* WHAT YOU NEED TO DO *
Can you copy out the data exactly? Leave the images out.

-- -- --

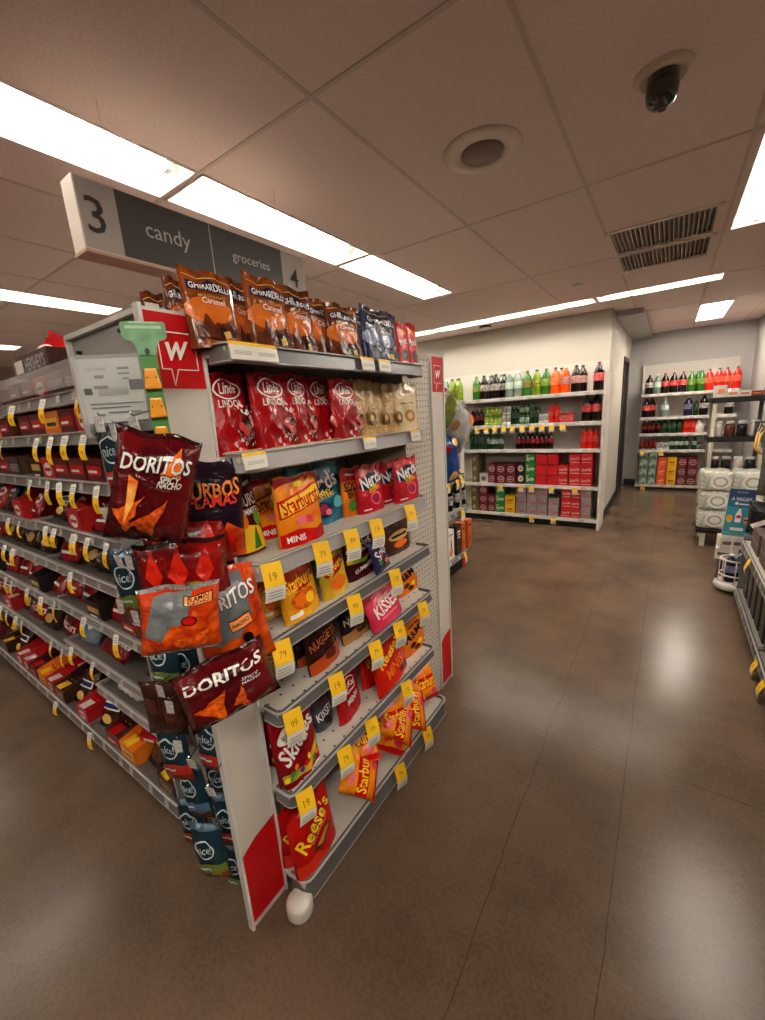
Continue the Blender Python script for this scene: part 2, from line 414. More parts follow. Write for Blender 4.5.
for n, (a, b, c, d_) in enumerate(fix):
    if a in desc:
        k = [f for f in fix if f[0] == a].index((a, b, c, d_)); nk = len([f for f in fix if f[0] == a])
        lab = f'long recessed light {desc[a]}, {ORD[nk-1-k]} from the far end'
        fixture(a, b, c, d_, lab)
    else:
        k = bk.index((a, b))
        fixture(a, b, c, d_, 'slim strip light before the back wall, '+['far left segment out of the row', 'left segment', 'middle segment above the soda shelves', 'right segment by the alcove'][k], along='x', dep=.09)
for (a, b, c, d_), lab in zip(troffer, ['wide three tube recessed ceiling light beside the air vent', 'small square recessed light over the alcove', 'added unseen wide key light behind the photographer', 'wide recessed light right of the photographer', 'wide recessed light right of the back aisle']):
    fixture(a, b, c, d_, lab, 3, dep=.08)
# ---- air vent, two louvred grilles
for i, (a, b, c, d_) in enumerate(vents):
    t = empty('air_vent', ((a+b)/2, (c+d_)/2, ZC)); tag(t, ['louvred ceiling air grille, nearer of the pair', 'louvred ceiling air grille, farther of the pair'][i], 'air vent', 'ceiling air grilles')
    w, l = (b-a)/2, (d_-c)/2
    bm = bmesh.new()
    for s in (-1, 1): B(bm, s*(w-.012)-.016, s*(w-.012)+.016, -l, l, -.008, .004); B(bm, -w, w, s*(l-.01)-.014, s*(l-.01)+.014, -.008, .004)
    obj('frame', bm, mat('vent frame', (216, 200, 188), .5), t)
    bm = bmesh.new(); B(bm, -w, w, -l, l, .07, .075); obj('duct_back', bm, BLACK, t)
    bm = bmesh.new(); n = 22
    for k in range(n):
        x = -w+.035+(2*w-.07)*k/(n-1); vs = B(bm, x-.0025, x+.0025, -l+.02, l-.02, -.004, .03)
        for v in vs:
            if v.co.z > 0: v.co.x += .016
    obj('louvres', bm, mat('vent slat', (180, 166, 156), .5), t)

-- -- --

* THE ANSWER *
Continue the Blender Python script for this scene: part 2, from line 414. More parts follow. Write for Blender 4.5.
for n, (a, b, c, d_) in enumerate(fix):
    if a in desc:
        k = [f for f in fix if f[0] == a].index((a, b, c, d_)); nk = len([f for f in fix if f[0] == a])
        lab = f'long recessed light {desc[a]}, {ORD[nk-1-k]} from the far end'
        fixture(a, b, c, d_, lab)
    else:
        k = bk.index((a, b))
        fixture(a, b, c, d_, 'slim strip light before the back wall, '+['far left segment out of the row', 'left segment', 'middle segment above the soda shelves', 'right segment by the alcove'][k], along='x', dep=.09)
for (a, b, c, d_), lab in zip(troffer, ['wide three tube recessed ceiling light beside the air vent', 'small square recessed light over the alcove', 'added unseen wide key light behind the photographer', 'wide recessed light right of the photographer', 'wide recessed light right of the back aisle']):
    fixture(a, b, c, d_, lab, 3, dep=.08)
# ---- air vent, two louvred grilles
for i, (a, b, c, d_) in enumerate(vents):
    t = empty('air_vent', ((a+b)/2, (c+d_)/2, ZC)); tag(t, ['louvred ceiling air grille, nearer of the pair', 'louvred ceiling air grille, farther of the pair'][i], 'air vent', 'ceiling air grilles')
    w, l = (b-a)/2, (d_-c)/2
    bm = bmesh.new()
    for s in (-1, 1): B(bm, s*(w-.012)-.016, s*(w-.012)+.016, -l, l, -.008, .004); B(bm, -w, w, s*(l-.01)-.014, s*(l-.01)+.014, -.008, .004)
    obj('frame', bm, mat('vent frame', (216, 200, 188), .5), t)
    bm = bmesh.new(); B(bm, -w, w, -l, l, .07, .075); obj('duct_back', bm, BLACK, t)
    bm = bmesh.new(); n = 22
    for k in range(n):
        x = -w+.035+(2*w-.07)*k/(n-1); vs = B(bm, x-.0025, x+.0025, -l+.02, l-.02, -.004, .03)
        for v in vs:
            if v.co.z > 0: v.co.x += .016
    obj('louvres', bm, mat('vent slat', (180, 166, 156), .5), t)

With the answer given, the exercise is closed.